Nutrient excess and the demise of coral reefs and carbonate platforms

Growth rates of corals on Holocene reefs indicate that carbonate platforms should easily keep pace with long-term subsidence and sea-level changes, yet drowned reefs and platforms are common in the geologic record. Recognition of the negative influence of nutrients on reef communities provides a clue to that paradox. The primary carbonate-sediment producers of the coral reef community are highly adapted to nutrient-deficient environments. Input of nitrates and phosphates stimulates growth of plankton, which reduces water transparency, limiting depth ranges of zooxanthellate corals and calcareous algae and thereby reducing carbonate production. Higher nutrient concentrations and plankton densities also stimulate growth of fleshy algae and ahermatypic suspension-feeding animals in the benthos. Besides displacing hermatypic algae and corals, many of these fast-growing competitors are bioeroders that actively destroy the reefal structure. Because rates of carbonate production and bioerosion are similar, even modest increases in nutrient availability can shift a reef community from net production to net erosion.

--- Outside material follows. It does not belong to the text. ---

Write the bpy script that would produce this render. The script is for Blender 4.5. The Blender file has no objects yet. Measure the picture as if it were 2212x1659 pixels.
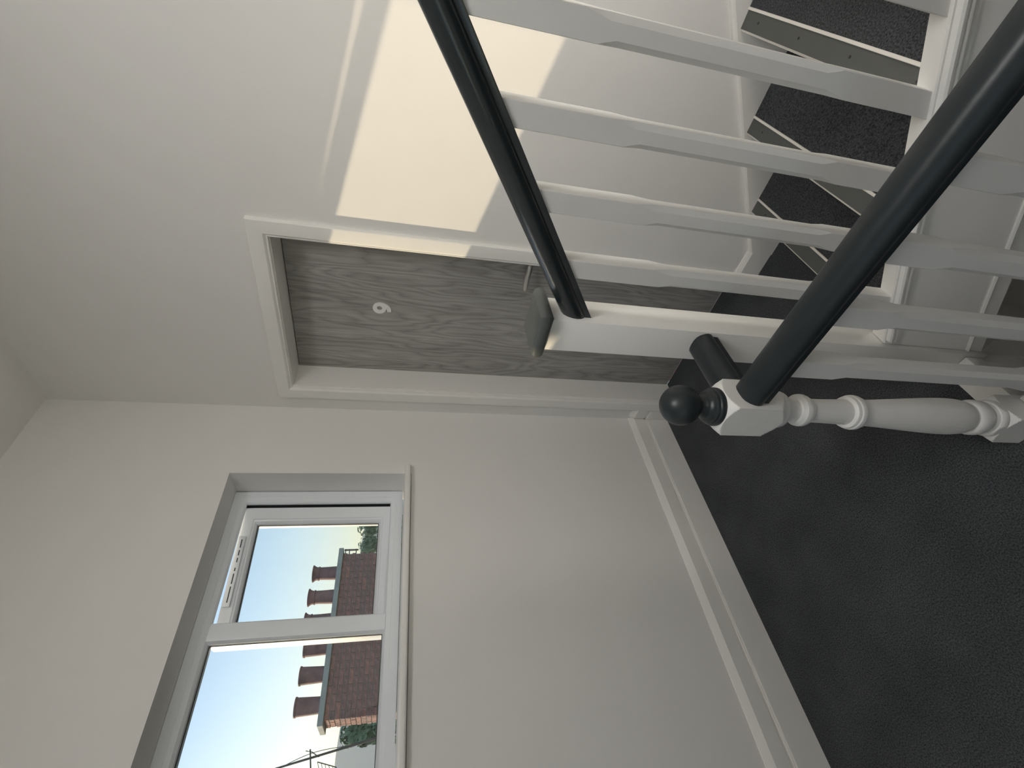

In the geologic record, drowned reefs and carbonate platforms typically exhibit evidence of nondeposition, bioerosion, and reduced redox potential, which indicate excess nutrient availability during drowning. Drowned reefs overlain by shales are possible victims of nutrients in terrestrial runoff that suppressed reef growth before arrival of siliciclastic sediments. Other drowned platforms may have succumbed during rapid pulses of sea-level rise that flooded previously subaerial platforms. Nutrients in the soils of the flooding platform were mixed into surface waters, suppressing reef growth. The reef drowned if submergence proceeded beyond the critical depth before the excess nutrients were exported from the system. Other mechanisms for reef drowning by excess nutrients include changes in local or regional upwelling patterns or mid-ocean overturn.